Child Welfare Inequalities in Wales: Practice and Prevention
End of project summary
Main messages
There is a significant body of research that demonstrates a strong relationship between poverty and child maltreatment and by extension, of being subject to child welfare interventions such as child protection procedures or being placed in out of home care. Consequently, families living in high deprivation neighbourhoods are significantly more likely to be involved with children’s services, compared with families in low deprivation neighbourhoods. In Wales, a child living in the most deprived neighbourhoods is almost 12 times more likely to be placed in out of home care than their peers in the least deprived neighbourhoods. Those living in the most deprived neighbourhoods in Wales are also more likely to be placed in out of home care than children living in equally deprived neighbourhoods in England, Scotland, and Northern Ireland.
The overall aim of this study was to examine why there are differences across Wales in the rates at which children’s services intervene in families where there are care and protection concerns. The findings from this study augment those of the connected (Nuffield funded) Child Welfare Inequalities Project (CWIP) conducted in the four nations of the UK. A mixed methods approach was used to drill down and examine the relationship between neighbourhood deprivation and social work practice. The hypothesis tested was that the observed inequalities in child welfare intervention rates represent a complex interaction of pre-existing structural inequalities, mediated through the situated activities of child welfare professionals, working within organisational structures and cultures informed by the interactions with, and responses of, families and communities. Fieldwork was undertaken in two Welsh local authorities. Comparisons were made both between these two and between selected districts and comparable sites in England, Scotland, and Northern Ireland (from the CWIP study). Satellite sites were also identified to examine social work practice in the most and least deprived localities within each local authority.
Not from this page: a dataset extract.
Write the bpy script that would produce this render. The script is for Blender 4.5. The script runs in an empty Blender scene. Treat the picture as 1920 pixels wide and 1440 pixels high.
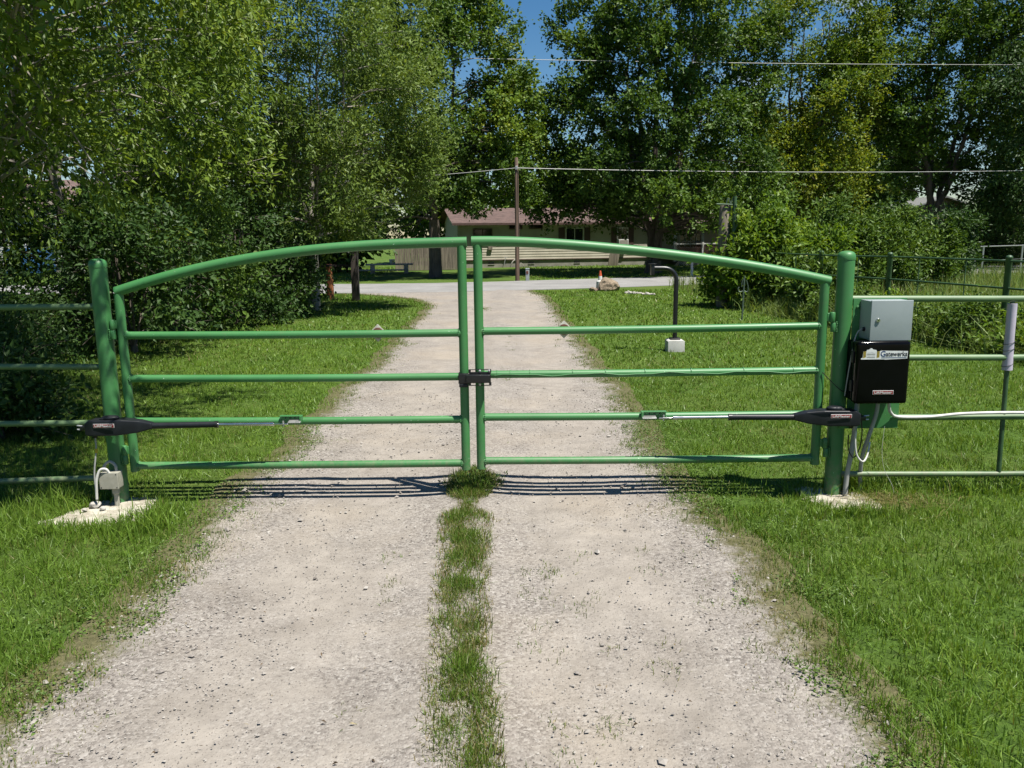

The study identified that whilst social workers were able to demonstrate theoretical understandings of the impacts of poverty on families, those understandings were not consistently visible in their day-to-day practice. Whilst it was acknowledged that poverty provided the backdrop to much of the social worker’s practice, there was also ‘othering’ taking place in relation to certain areas, communities, and families. Social workers also felt that it was too late to tackle the difficulties associated with poverty as part of their professional role, articulating how it had become too entrenched within some families. Rather, they viewed poverty as something that needed to be dealt with at an earlier point in time, through different social care teams. There was a general lack of awareness amongst the social work teams about the kinds of resources available to families on a local level, which could support them with the challenges of poverty. Where there was knowledge of local services, support, and welfare benefits, it was often one person (a ‘guru’ or expert) who knew about them rather than it being a core part of social workers knowledge.